Introduction to Bayesian Statistics. The basic concept of Bayesian Statistics and its main difference from classical Statistics. Advantages of Bayesian Statistics. The Bayes Theorem.
Prior distributions. Relative likelihood method, histogram method, fit distribution with a given functional form, conjugate prior distributions, non-informative prior distributions (vague, Jeffreys distributions), Bayes empirical analysis, hierarchical prior distributions.
Posterior distribution: Compute the posterior distribution using various prior distributions. Compute the posterior distribution on data sets extensively used in the bibliography
Bayesian Inference: Elements of Statistical Decision Theory and Bayesian Decision Theory: loss function, risk function, decision rules, Bayes risk, Bayes rule and Bayes decision.
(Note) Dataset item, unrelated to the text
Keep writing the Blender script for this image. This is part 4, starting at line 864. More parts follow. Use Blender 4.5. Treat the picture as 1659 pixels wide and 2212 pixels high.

Bayes estimators (posterior mean and median), Credible sets, Hypothesis tests (Bayes Factor, Fit of prior distributions for simple hypotheses). Predictive distributions.
Simulation: Pseudo random number simulation, Inverse method, accept - reject method, Importance Sampling. Introduction to Markov Chain Theory, Introduction to Markov Chain Monte Carlo (MCMC) methods, Metropolis - Hastings algorithm, Gibbs Sampler, Hybrid Gibbs Sampler.